Recreational Welfare Losses from Water Pollution Along US Coasts1

  1. Dennis P. Tihansky2



The economic impact of marine water pollution on recreation losses is directly related to the extent of beach closures. As water quality enhancement increases the supply of beaches available to the public, more participants are expected at both newly opened and formerly used (but polluted) sites. Swimmers are usually more sensitive than other sport enthusiasts to beach conditions. A conceptual methodology is developed to assess the economic welfare benefits of beach cleanup. Empirical data required by the method are compiled for all coastal regions of the continental USA. Annual damages to swimming are then estimated in the range of $27.5 to $65.3 million for 1970. The results indicate that the North Atlantic coastline accounts for almost 60% of total activity day losses, compared to roughly 30% for the Great Lakes region.
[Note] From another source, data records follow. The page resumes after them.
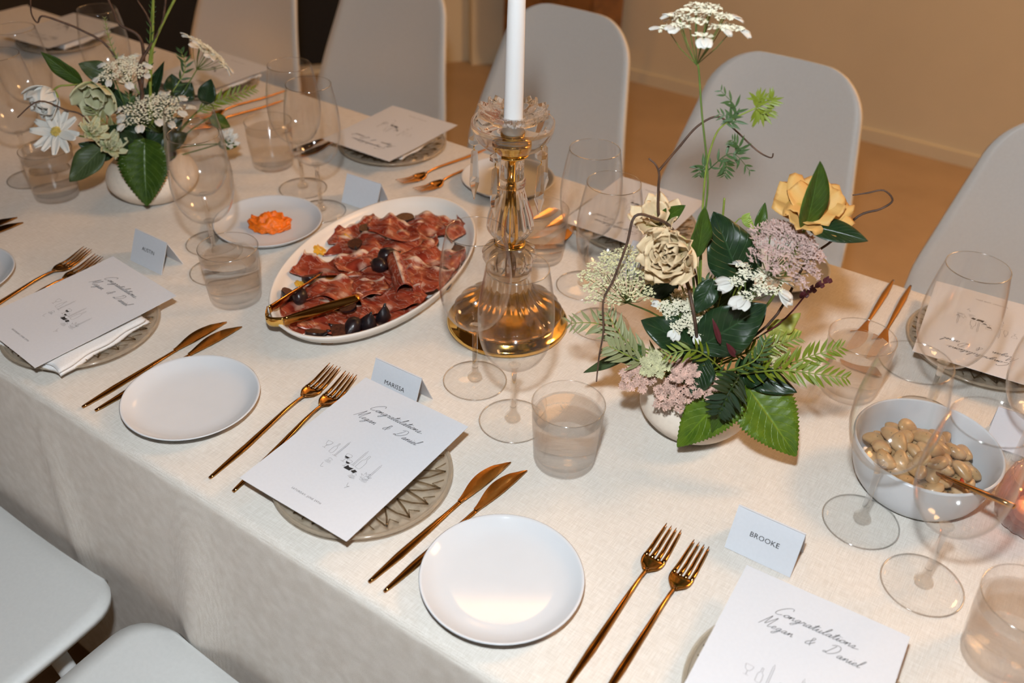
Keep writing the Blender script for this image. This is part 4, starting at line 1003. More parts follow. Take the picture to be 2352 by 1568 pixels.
# ------------------------------------------------------------------ bowl of beans and votive
BX, BY = -0.0440, 0.491
def bowl():
    o = [(0, 0.0012), (0.050, 0.0012), (0.055, 0), (0.060, 0.0018), (0.0695, 0.014), (0.0755, 0.034), (0.0795, 0.0575), (0.0802, 0.0605), (0.0788, 0.0618), (0.0770, 0.0605), (0.0725, 0.036), (0.066, 0.017), (0.054, 0.0075), (0, 0.0060)]
    V, F = lathe([tuple(p) for p in smooth_path(o, 2)], 80); tag(put('white_bowl', mesh('white_bowl', V, F, MT['china']), None, (BX, BY, T + 0.0006)), 'white bowl of beans at the right, behind two wine glasses', 'bowl')
    bm = bmesh.new(); bmesh.ops.create_uvsphere(bm, u_segments=16, v_segments=10, radius=1.0)
    for v in bm.verts:
        x, y, z = v.co; v.co = Vector((x * 0.0135, y * 0.0092 - 0.0035 * (1 - x * x), z * 0.0066))
    m = bpy.data.meshes.new('bean'); bm.to_mesh(m); bm.free(); m.materials.append(MT['bean'])
    for p in m.polygons: p.use_smooth = True
    r = random.Random(3); pts = []
    for layer, (zc, R, cnt) in enumerate([(0.018, 0.052, 26), (0.028, 0.058, 30), (0.038, 0.056, 26), (0.047, 0.046, 16), (0.054, 0.026, 6)]):
        tries = 0; got = 0
        while got < cnt and tries < 4000:
            tries += 1; a = r.random() * 2 * PI; q = min(R, np.interp(zc, [.0075, .017, .036, .0605], [.054, .066, .0725, .077]) - .0165) * math.sqrt(r.random()); off = max(0.0, (zc - .036) * 0.35); p = (q * math.cos(a) - off * .5, q * math.sin(a) - off, zc + 0.003 + r.uniform(-.002, .002))
            if all((p[0] - s[0]) ** 2 + (p[1] - s[1]) ** 2 + 1.6 * (p[2] - s[2]) ** 2 > 0.0143 ** 2 for s in pts): pts.append(p); got += 1
    for p in pts:
        o = put('butter_bean', m, None, (BX + p[0], BY + p[1], T + p[2]), (r.uniform(-.5, .5), r.uniform(-.5, .5), r.random() * 6)); tag(o, 'plump tan bean speckled with herbs in the white bowl', 'bean', 'beans in the white bowl')
    pm = mesh('pepper_bit', *tube(smooth_path([(-.008, 0, 0), (0, .002, .0015), (.008, 0, 0)], 3), [0.0012, 0.0028, 0.0010], 6), MT['pepper'])
    for k, (px, py, lab) in enumerate([(2085, 995, 'red pepper strip on the beans seen through the left wine glass'), (2030, 1022, 'red pepper strip at the left end of the beans'), (2215, 1105, 'red pepper strip at the right end of the beans'), (2140, 1072, 'red pepper strip in the middle of the beans beside the spoon')]):
        c = at(px, py, .050); tag(put('pepper_strip', pm, None, (c[0], c[1], T + 0.047), (0, 0, k)), lab, 'pepper', 'red pepper strips among the beans')
    V, F = [], []
    for k in range(160):
        a = r.random() * 2 * PI; q = 0.055 * math.sqrt(r.random()); z = 0.050 - 0.18 * q + r.uniform(-.004, .004); c = np.array([q * math.cos(a), q * math.sin(a), z]); d = np.array([math.cos(a * 7), math.sin(a * 7), r.uniform(-.4, .4)]) * 0.0016; e = np.cross(d, [0, 0, 1]) * 0.5
        i = len(V); V += [c - d, c + e, c + d, c - e]; F.append((i, i + 1, i + 2, i + 3))
    h = put('chopped_herbs', mesh('chopped_herbs', V, F, MT['herb'], False), None, (BX, BY, T)); tag(h, 'dark chopped herbs scattered over the beans', 'herbs'); stuff(h)
    a = at(2135, 1080, .052) ; b = at(2330, 1163, .088)
    t = thing('gold_spoon', 'gold serving spoon leaning out of the bean bowl', 'spoon', tuple(a))
    d = b - a
    V, F = tube([d * 0.0, d * 0.3, d * 0.7, d], [0.0020, 0.0024, 0.0034, 0.0028], 10); put('handle', mesh('spoon_handle', V, F, MT['gold']), t)
    V, F, _ = grid(9, 9, lambda u, v: ((2 * u - 1) * 0.014 * math.sqrt(max(0.02, 1 - (2 * v - 1) ** 2)), 0.0, 0.0)); dn = d / np.linalg.norm(d); sd = np.cross(dn, [0, 0, 1]); sd /= np.linalg.norm(sd); un = np.cross(sd, dn)
    V = []
    for j in range(9):
        for i in range(9):
            u, v = i / 8, j / 8; w = 0.014 * math.sqrt(max(0.01, 1 - (2 * v - 1) ** 2)); V.append(-dn * 0.036 * v + sd * (2 * u - 1) * w - un * 0.006 * math.sin(PI * u) * math.sin(PI * v))
    V, F = slab(V, F, 0.0012); put('scoop', mesh('spoon_scoop', V, F, MT['gold']), t)
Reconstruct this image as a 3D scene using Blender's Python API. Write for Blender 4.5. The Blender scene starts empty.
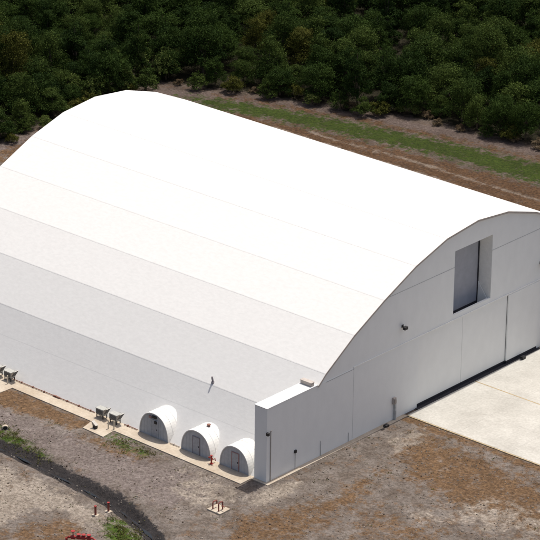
import bpy, bmesh, math, random
import numpy as np
from mathutils import Vector, Matrix, noise
R = math.radians
S = bpy.context.scene
C = S.collection
random.seed(7); rng = np.random.default_rng(11)

# ------------------------------------------------------------------ camera, sky, sun, exposure
cam = bpy.data.objects.new('camera', bpy.data.cameras.new('camera'))
C.objects.link(cam); S.camera = cam
cr = Vector((0.75002738, 0.66130086, 0.01183677)); cu = Vector((-0.2639044, 0.28280646, 0.92215778))
cf = Vector((-0.60647622, 0.69476736, -0.38663279))
m = Matrix((cr, cu, -cf)).transposed().to_4x4(); m.translation = Vector((205.65688, -235.42605, 156.65094))
cam.matrix_world = m
cam.data.sensor_width = 36; cam.data.lens = 209.79; cam.data.clip_start = 5; cam.data.clip_end = 8000
S.render.resolution_x = 1024; S.render.resolution_y = 1024

SUN = Vector((-0.028, 0.36, 1.0)).normalized()
W = bpy.data.worlds.new('World'); S.world = W; W.use_nodes = True
wn = W.node_tree; bg = wn.nodes['Background']
sky = wn.nodes.new('ShaderNodeTexSky'); sky.sky_type = 'NISHITA'; sky.sun_disc = False
sky.sun_elevation = math.asin(SUN.z); sky.sun_rotation = math.atan2(SUN.x, SUN.y)
sky.air_density = 1.0; sky.dust_density = 5.0; sky.ozone_density = 0.2
wn.links.new(sky.outputs[0], bg.inputs[0]); bg.inputs[1].default_value = 0.10
sl = bpy.data.lights.new('sun', 'SUN'); sl.energy = 3.45; sl.angle = R(0.5); sl.color = (1.0, 0.95, 0.87)
so = bpy.data.objects.new('sun', sl); C.objects.link(so)
so.rotation_euler = (-SUN).to_track_quat('-Z', 'Y').to_euler(); so.location = (0, 0, 200)
S.view_settings.view_transform = 'Standard'; S.view_settings.look = 'None'
S.view_settings.gamma = 1; S.view_settings.use_curve_mapping = False
S.view_settings.exposure = 0.22

# ------------------------------------------------------------------ helpers
def tag(o, label=None, cat=None, group=None, kind=None):
    if label: o['label'] = label
    if cat: o['category'] = cat
    if group: o['group'] = group
    if kind: o['kind'] = kind
    return o
def empty(name, loc=(0, 0, 0), rz=0):
    o = bpy.data.objects.new(name, None); C.objects.link(o); o.location = loc; o.rotation_euler = (0, 0, rz)
    o.empty_display_size = .5
    return o
def copy_tree(o, parent=None):
    c = o.copy(); C.objects.link(c); c.parent = parent
    for ch in list(o.children): copy_tree(ch, c)
    return c
class MB:
    def __init__(s): s.v = []; s.f = []; s.mi = []
    def add(s, vs, fs, mi=0):
        n = len(s.v); s.v += [tuple(v) for v in vs]; s.f += [tuple(i + n for i in f) for f in fs]; s.mi += [mi] * len(fs)
        return s
    def box(s, x0, x1, y0, y1, z0, z1, mi=0):
        v = [(x, y, z) for z in (z0, z1) for y in (y0, y1) for x in (x0, x1)]
        return s.add(v, [(0, 2, 3, 1), (4, 5, 7, 6), (0, 1, 5, 4), (2, 6, 7, 3), (0, 4, 6, 2), (1, 3, 7, 5)], mi)
    def prism(s, pts, axis, a, b, mi=0):
        """pts: 2-D outline; axis 'x': (y,z), 'y': (x,z), 'z': (x,y); extruded a..b"""
        def p(q, t): return (t, q[0], q[1]) if axis == 'x' else (q[0], t, q[1]) if axis == 'y' else (q[0], q[1], t)
        n = len(pts)
        v = [p(q, a) for q in pts] + [p(q, b) for q in pts]
        f = [tuple(range(n))[::-1], tuple(range(n, 2 * n))] + [(i, (i + 1) % n, n + (i + 1) % n, n + i) for i in range(n)]
        return s.add(v, f, mi)
    def tube(s, pts, r, n=8, mi=0, r1=None):
        pts = [Vector(p) for p in pts]; vs = []; fs = []
        for i, p in enumerate(pts):
            d = (pts[min(i + 1, len(pts) - 1)] - pts[max(i - 1, 0)]).normalized()
            a = d.orthogonal().normalized() if abs(d.z) > .9 else d.cross(Vector((0, 0, 1))).normalized()
            b = d.cross(a)
            rr = r if r1 is None else r + (r1 - r) * i / (len(pts) - 1)
            for k in range(n):
                t = 2 * math.pi * k / n; vs.append(p + (a * math.cos(t) + b * math.sin(t)) * rr)
        for i in range(len(pts) - 1):
            for k in range(n): fs.append((i * n + k, i * n + (k + 1) % n, (i + 1) * n + (k + 1) % n, (i + 1) * n + k))
        fs.append(tuple(range(n))[::-1]); fs.append(tuple((len(pts) - 1) * n + k for k in range(n)))
        return s.add(vs, fs, mi)
    def build(s, name, mats, parent=None, bevel=0, smooth=False):
        me = bpy.data.meshes.new(name); me.from_pydata(s.v, [], s.f)
        for mt in (mats if isinstance(mats, (list, tuple)) else [mats]): me.materials.append(mt)
        me.polygons.foreach_set('material_index', s.mi)
        bm = bmesh.new(); bm.from_mesh(me); bmesh.ops.recalc_face_normals(bm, faces=bm.faces)
        bm.to_mesh(me); bm.free()
        if smooth: me.polygons.foreach_set('use_smooth', [True] * len(me.polygons))
        o = bpy.data.objects.new(name, me); C.objects.link(o); o.parent = parent
        if bevel:
            b = o.modifiers.new('bevel', 'BEVEL'); b.width = bevel; b.segments = 2; b.limit_method = 'ANGLE'
        return o

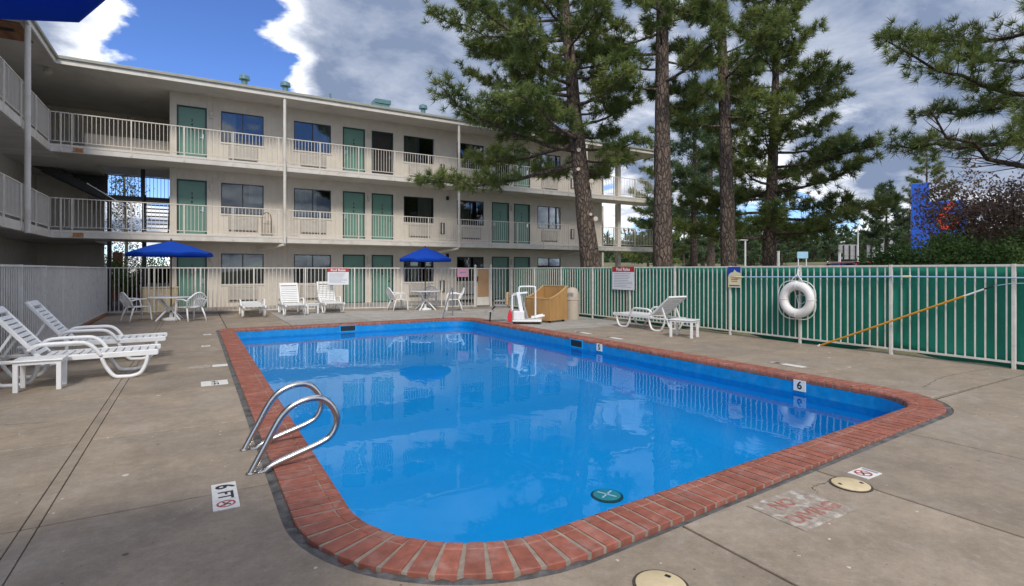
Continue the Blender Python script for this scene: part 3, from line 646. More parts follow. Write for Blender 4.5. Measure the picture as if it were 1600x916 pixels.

The remaining areas—the Pacific, South Atlantic, and Gulf states—incur relatively minor damages. Especially along the West coast, influential public concern for environmental protection has contributed toward progress on coastal zone management. Many southern shorelines avoid serious pollution problems by their lack of heavy industrialization and urbanization. Recreation losses constitute only a portion, albeit an important one, of total damages attributable to contaminated marine waters. Other human activities or natural attributes adversely impacted include commercial fishing, navigation, shoreline property values, aesthetic amenities, and ecological habitats. Welfare losses for these items could well exceed that for recreation, although current informational deficiencies on welfare measures and empirical data preclude such an assessment.